Given task
Return each line holding the string "from".

Collected material
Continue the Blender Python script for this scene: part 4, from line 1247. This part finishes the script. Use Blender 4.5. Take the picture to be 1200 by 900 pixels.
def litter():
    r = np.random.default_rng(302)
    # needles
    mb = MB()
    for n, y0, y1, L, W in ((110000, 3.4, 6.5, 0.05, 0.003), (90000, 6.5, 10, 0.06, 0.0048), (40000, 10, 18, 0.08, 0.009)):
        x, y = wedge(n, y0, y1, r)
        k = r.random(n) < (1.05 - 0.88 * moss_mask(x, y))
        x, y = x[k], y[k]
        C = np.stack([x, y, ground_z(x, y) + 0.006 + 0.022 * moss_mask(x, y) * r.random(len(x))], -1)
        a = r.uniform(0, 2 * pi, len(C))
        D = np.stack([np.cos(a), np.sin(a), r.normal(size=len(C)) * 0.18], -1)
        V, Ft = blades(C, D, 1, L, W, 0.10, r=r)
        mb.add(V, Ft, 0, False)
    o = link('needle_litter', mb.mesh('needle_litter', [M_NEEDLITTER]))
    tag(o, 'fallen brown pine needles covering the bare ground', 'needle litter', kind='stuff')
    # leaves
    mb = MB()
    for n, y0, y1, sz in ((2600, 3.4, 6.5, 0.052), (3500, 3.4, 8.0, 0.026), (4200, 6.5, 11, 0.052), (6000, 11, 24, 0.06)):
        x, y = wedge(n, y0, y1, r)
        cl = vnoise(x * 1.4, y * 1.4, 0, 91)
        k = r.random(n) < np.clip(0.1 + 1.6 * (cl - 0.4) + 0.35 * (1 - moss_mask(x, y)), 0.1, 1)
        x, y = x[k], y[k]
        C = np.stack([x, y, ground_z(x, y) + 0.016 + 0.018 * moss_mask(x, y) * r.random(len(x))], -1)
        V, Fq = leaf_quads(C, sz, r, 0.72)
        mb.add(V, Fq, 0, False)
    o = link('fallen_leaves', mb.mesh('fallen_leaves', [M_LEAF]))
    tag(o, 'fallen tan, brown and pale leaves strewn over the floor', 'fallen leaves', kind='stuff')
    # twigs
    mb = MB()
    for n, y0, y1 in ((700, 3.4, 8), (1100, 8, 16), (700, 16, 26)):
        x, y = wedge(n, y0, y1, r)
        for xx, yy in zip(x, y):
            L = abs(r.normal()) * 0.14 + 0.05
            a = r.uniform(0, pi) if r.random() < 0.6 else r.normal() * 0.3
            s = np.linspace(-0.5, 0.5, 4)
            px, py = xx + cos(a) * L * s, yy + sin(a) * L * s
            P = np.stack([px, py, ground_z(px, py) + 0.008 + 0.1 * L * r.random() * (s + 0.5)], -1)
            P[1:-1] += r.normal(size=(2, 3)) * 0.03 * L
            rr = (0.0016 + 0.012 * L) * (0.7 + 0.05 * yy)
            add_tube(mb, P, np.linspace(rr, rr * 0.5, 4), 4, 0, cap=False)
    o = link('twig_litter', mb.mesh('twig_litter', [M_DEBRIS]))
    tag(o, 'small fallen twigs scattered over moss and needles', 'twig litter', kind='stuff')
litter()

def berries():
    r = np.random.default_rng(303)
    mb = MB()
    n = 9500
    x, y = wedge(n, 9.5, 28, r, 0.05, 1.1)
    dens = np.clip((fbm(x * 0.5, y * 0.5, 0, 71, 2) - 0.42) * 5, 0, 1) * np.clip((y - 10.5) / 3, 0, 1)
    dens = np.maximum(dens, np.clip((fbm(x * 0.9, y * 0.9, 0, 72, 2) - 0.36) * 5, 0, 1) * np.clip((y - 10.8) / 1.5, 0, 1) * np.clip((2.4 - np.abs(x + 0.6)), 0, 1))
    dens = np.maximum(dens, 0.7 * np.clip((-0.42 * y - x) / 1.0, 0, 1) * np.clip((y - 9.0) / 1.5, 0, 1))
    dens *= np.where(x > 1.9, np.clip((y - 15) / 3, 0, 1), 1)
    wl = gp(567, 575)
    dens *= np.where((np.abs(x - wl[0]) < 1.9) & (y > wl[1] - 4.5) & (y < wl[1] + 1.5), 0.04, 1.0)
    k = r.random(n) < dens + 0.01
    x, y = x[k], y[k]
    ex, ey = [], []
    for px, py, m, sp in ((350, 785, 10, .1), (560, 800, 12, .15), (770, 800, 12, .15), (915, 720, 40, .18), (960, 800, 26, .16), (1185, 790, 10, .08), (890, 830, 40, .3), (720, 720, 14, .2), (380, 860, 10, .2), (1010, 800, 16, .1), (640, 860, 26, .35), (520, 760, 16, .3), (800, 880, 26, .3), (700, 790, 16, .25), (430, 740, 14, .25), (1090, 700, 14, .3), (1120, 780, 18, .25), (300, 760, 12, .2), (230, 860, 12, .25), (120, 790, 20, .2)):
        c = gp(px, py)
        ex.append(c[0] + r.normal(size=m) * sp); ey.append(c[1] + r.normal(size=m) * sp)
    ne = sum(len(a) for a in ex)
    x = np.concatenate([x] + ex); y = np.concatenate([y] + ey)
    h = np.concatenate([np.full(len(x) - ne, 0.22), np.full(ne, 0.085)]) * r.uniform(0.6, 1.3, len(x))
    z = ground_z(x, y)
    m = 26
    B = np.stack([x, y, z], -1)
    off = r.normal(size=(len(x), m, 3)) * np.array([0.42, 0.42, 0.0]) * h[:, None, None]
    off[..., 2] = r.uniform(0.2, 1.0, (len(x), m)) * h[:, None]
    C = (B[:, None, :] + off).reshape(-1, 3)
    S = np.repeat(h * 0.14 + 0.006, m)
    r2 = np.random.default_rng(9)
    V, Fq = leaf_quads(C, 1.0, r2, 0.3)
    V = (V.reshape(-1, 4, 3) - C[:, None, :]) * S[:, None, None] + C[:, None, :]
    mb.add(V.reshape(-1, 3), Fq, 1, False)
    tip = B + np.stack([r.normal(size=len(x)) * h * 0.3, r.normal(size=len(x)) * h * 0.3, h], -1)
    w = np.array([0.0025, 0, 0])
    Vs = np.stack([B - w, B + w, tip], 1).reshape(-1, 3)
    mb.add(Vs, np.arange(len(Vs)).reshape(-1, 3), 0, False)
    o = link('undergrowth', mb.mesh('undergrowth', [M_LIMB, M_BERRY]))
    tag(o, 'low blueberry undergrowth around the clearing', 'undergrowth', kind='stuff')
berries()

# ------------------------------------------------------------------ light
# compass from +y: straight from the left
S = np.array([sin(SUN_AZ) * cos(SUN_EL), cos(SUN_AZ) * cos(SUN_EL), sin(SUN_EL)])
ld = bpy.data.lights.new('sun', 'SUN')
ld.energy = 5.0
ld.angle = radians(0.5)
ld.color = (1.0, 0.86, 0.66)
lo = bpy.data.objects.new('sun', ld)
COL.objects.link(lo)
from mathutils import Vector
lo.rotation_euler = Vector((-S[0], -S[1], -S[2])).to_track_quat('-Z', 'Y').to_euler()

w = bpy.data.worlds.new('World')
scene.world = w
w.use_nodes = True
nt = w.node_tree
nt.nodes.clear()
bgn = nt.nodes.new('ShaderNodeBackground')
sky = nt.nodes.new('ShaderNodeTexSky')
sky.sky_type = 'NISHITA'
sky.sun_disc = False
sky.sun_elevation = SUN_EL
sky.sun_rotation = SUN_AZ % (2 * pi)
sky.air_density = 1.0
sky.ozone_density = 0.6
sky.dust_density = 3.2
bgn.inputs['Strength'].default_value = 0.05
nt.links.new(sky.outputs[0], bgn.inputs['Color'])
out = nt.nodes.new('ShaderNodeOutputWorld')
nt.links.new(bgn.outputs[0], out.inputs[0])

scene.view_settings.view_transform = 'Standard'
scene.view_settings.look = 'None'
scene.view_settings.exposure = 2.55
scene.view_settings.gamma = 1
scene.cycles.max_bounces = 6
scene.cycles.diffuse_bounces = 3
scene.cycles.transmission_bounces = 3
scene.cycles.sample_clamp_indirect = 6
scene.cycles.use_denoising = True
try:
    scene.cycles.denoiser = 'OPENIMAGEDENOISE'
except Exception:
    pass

Reply to the exercise
Continue the Blender Python script for this scene: part 4, from line 1247. This part finishes the script. Use Blender 4.5. Take the picture to be 1200 by 900 pixels.
# compass from +y: straight from the left
from mathutils import Vector